Sunday Snippet: Marsel van Oosten

“If you want to become a professional nature photographer, you have to be better and different. Nature photography is not a 9-to-5 job. You have to give 200% and even then you have no guarantee that you will make it. The biggest mistake that people make, is that they copy what’s already out there. To survive as a professional nature photographer, you have to realize that what you like to photograph is not necessarily what you should photograph. You have to think long and hard about what you’re going to photograph, why you’re going to photograph it, and then how.”

You’ve surely heard the old saying that you should do what you love and the money will follow. Unfortunately, this is very rarely the case and you really have to work at turning your passion into a viable career. I know that it can be a struggle for freelance writers like me, but it may be even more challenging for professional nature photographers. And yes, this is even true if you are an utterly amazing nature photographer.

The quote above comes from Marsel van Oosten, who you may remember from a What’s Up Wednesdays speedlink a couple of weeks ago.
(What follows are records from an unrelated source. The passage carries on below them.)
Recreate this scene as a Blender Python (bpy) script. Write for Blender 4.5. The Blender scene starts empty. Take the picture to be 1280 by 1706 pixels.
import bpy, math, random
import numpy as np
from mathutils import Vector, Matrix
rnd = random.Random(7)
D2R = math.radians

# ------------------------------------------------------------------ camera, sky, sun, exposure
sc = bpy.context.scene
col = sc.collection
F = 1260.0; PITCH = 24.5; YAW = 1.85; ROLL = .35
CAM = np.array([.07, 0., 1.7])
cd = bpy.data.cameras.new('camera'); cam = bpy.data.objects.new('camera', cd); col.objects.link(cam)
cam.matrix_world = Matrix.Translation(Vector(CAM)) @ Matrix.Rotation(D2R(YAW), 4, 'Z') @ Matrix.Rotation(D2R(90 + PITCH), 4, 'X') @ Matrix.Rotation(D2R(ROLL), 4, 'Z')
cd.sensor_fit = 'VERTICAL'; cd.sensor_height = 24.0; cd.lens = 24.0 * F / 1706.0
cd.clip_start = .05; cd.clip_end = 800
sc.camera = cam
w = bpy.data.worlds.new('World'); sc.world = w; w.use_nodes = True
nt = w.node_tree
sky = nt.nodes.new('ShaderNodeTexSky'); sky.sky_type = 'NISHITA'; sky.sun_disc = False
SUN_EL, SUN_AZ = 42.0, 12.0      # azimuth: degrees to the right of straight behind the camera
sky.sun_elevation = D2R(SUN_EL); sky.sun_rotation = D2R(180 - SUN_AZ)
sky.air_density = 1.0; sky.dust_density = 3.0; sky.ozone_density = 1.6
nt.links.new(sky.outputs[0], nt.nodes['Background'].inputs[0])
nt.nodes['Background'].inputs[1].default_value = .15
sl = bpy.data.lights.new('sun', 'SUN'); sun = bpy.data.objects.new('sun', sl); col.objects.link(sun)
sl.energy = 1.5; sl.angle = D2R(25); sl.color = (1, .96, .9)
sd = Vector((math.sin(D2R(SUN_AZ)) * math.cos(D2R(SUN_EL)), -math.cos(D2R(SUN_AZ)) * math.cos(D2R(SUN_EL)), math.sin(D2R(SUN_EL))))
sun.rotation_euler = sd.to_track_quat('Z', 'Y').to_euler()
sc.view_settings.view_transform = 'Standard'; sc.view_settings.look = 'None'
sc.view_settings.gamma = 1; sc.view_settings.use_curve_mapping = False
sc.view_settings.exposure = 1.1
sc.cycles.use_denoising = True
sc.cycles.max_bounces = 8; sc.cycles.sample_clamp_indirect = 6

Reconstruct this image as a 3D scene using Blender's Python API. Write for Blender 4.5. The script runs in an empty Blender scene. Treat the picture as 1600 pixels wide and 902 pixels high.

He was the one who shot the Japanese snow monkey using an iPhone while submerged in a hot spring. It has become an iconic image and it clearly demonstrates the importance that Marsel van Oosten puts on being unique and being different (in a good way).

It’s not like there aren’t already photos of snow monkeys out there. It’s not like there aren’t already photos of snow monkeys in hot springs. As van Oosten points out, “There are already millions of photographs of lions, deer, elephants, bears, and penguins, so demand for new images of the same subjects is extremely low.”

That is the critical challenge of being a nature photographer who aims to sell those pictures to different publications, especially in the age of inexpensive stock photography. This is an entirely different beast from, say, wedding photography where the clients want you to capture their special day. This is why you need to dare to be different to stand out from hobbyists and wannabes… and even your fellow professionals.

Not everyone can make it as a wildlife or nature photographer, just as not everyone can make it as a freelance writer, actor or musician. The barrier to entry may be relatively low, inviting an increasingly high level of competition. When it comes to creative professions, you really have to ask what makes you special and why someone would hire you (or buy your product) over the next guy. You need to be better. You need to be unique.

You have to seek out the photo of a snow monkey using an iPhone… except that has now already been done.